[Aim] Return each line of the data below verbatim; pictures are to be left out.

[Provided material]
■ ■ ■ ■ ■ ■ ■
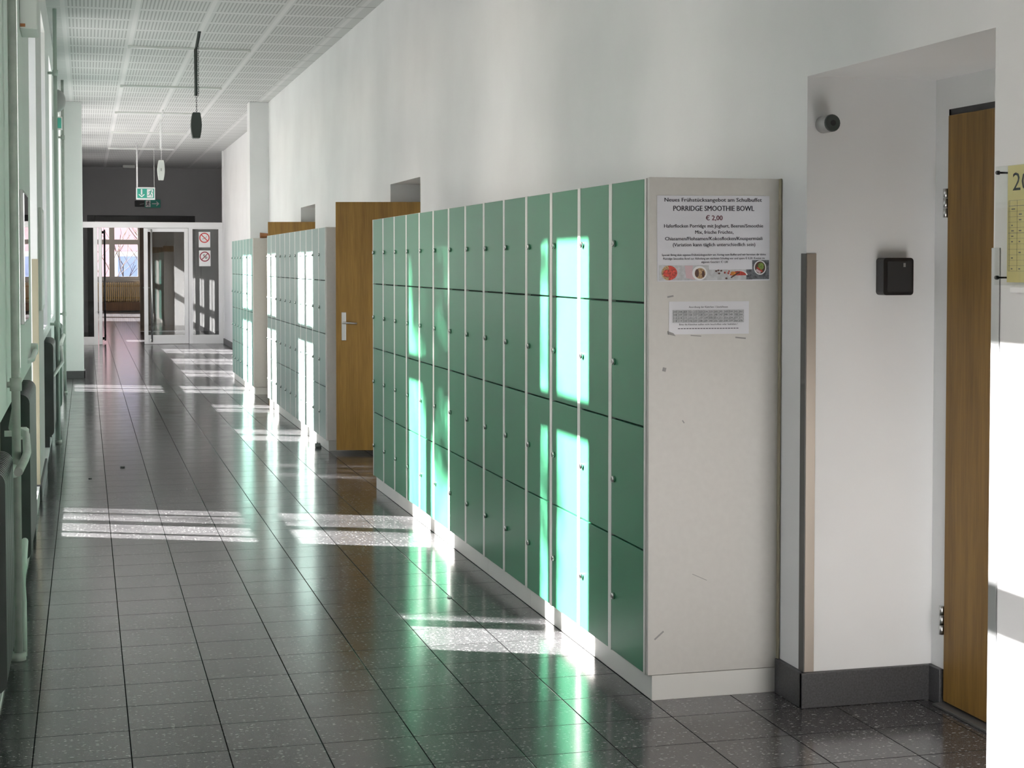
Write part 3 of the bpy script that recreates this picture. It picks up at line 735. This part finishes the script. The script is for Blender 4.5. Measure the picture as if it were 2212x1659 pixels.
# corner guards
def guard(name, x0, x1, y0, y1, corner, z0, z1, label, m1, group=None, m2=None):
    (cx, cy), (dx, dy) = corner
    t = thing(name, (cx, cy, z0), label, 'corner guard', group)
    a = .036; th = .004
    xs = sorted((cx, cx + dx * th * -1)); ys = sorted((cy, cy + dy * th * -1))
    MB(t.location).box(min(cx - dx * th, cx), max(cx - dx * th, cx), min(cy - dy * th, cy + dy * a), max(cy - dy * th, cy + dy * a), z0, z1, .001).build('wall_flange', m1, t)
    MB(t.location).box(min(cx, cx + dx * a), max(cx, cx + dx * a), min(cy - dy * th, cy), max(cy - dy * th, cy), z0, z1, .001).build('jamb_flange', m2 or m1, t)
    return t
guard('corner_guard', 0, 0, 0, 0, ((WX, 5.15), (1, 1)), .125, 1.585, 'bronze grey metal corner guard at the far edge of the near door recess', M['alu_dark'], m2=M['alu'])  # one profile, its darker and lighter sides coloured in as shading
guard('corner_guard', 0, 0, 0, 0, ((WX, 3.958), (1, -1)), .0, 1.593, 'grey metal corner guard below the yellow timetable', M['alu_grey'])
guard('corner_guard', 0, 0, 0, 0, ((LX, 10.93), (-1, 1)), .11, 1.58, 'tall beige corner guard on the left wall above a dark base', M['beige'])
guard('corner_guard', 0, 0, 0, 0, ((LX, 18.98), (-1, 1)), .11, 1.58, 'far beige corner guard on the left wall beside a grey-green pipe', M['beige'])

# items on the recess jamb
ds = thing('door_buffer', (2.475, 5.148, 2.035), 'short grey cylinder fixed high on the recess wall', 'door buffer')
q = MB(ds.location); q.tube([(2.472, 5.150, 2.03), (2.472, 5.08, 2.03)], [.030, .030], 20); q.build('cylinder_body', M['grey'], ds)
q = MB(ds.location); q.tube([(2.472, 5.080, 2.03), (2.472, 5.072, 2.03)], [.030, .026], 20); q.build('end_cap', M['dgrey'], ds)
q = MB(ds.location); q.tube([(2.472, 5.0735, 2.03), (2.472, 5.0715, 2.03)], .010, 14); q.build('socket', M['rubber'], ds)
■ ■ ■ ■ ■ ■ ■
[Final result]
Write part 3 of the bpy script that recreates this picture. It picks up at line 735. This part finishes the script. The script is for Blender 4.5. Measure the picture as if it were 2212x1659 pixels.
# corner guards
def guard(name, x0, x1, y0, y1, corner, z0, z1, label, m1, group=None, m2=None):
    (cx, cy), (dx, dy) = corner
    t = thing(name, (cx, cy, z0), label, 'corner guard', group)
    a = .036; th = .004
    xs = sorted((cx, cx + dx * th * -1)); ys = sorted((cy, cy + dy * th * -1))
    MB(t.location).box(min(cx - dx * th, cx), max(cx - dx * th, cx), min(cy - dy * th, cy + dy * a), max(cy - dy * th, cy + dy * a), z0, z1, .001).build('wall_flange', m1, t)
    MB(t.location).box(min(cx, cx + dx * a), max(cx, cx + dx * a), min(cy - dy * th, cy), max(cy - dy * th, cy), z0, z1, .001).build('jamb_flange', m2 or m1, t)
    return t
guard('corner_guard', 0, 0, 0, 0, ((WX, 5.15), (1, 1)), .125, 1.585, 'bronze grey metal corner guard at the far edge of the near door recess', M['alu_dark'], m2=M['alu'])  # one profile, its darker and lighter sides coloured in as shading
guard('corner_guard', 0, 0, 0, 0, ((WX, 3.958), (1, -1)), .0, 1.593, 'grey metal corner guard below the yellow timetable', M['alu_grey'])
guard('corner_guard', 0, 0, 0, 0, ((LX, 10.93), (-1, 1)), .11, 1.58, 'tall beige corner guard on the left wall above a dark base', M['beige'])
guard('corner_guard', 0, 0, 0, 0, ((LX, 18.98), (-1, 1)), .11, 1.58, 'far beige corner guard on the left wall beside a grey-green pipe', M['beige'])

# items on the recess jamb
ds = thing('door_buffer', (2.475, 5.148, 2.035), 'short grey cylinder fixed high on the recess wall', 'door buffer')
q = MB(ds.location); q.tube([(2.472, 5.150, 2.03), (2.472, 5.08, 2.03)], [.030, .030], 20); q.build('cylinder_body', M['grey'], ds)
q = MB(ds.location); q.tube([(2.472, 5.080, 2.03), (2.472, 5.072, 2.03)], [.030, .026], 20); q.build('end_cap', M['dgrey'], ds)
q = MB(ds.location); q.tube([(2.472, 5.0735, 2.03), (2.472, 5.0715, 2.03)], .010, 14); q.build('socket', M['rubber'], ds)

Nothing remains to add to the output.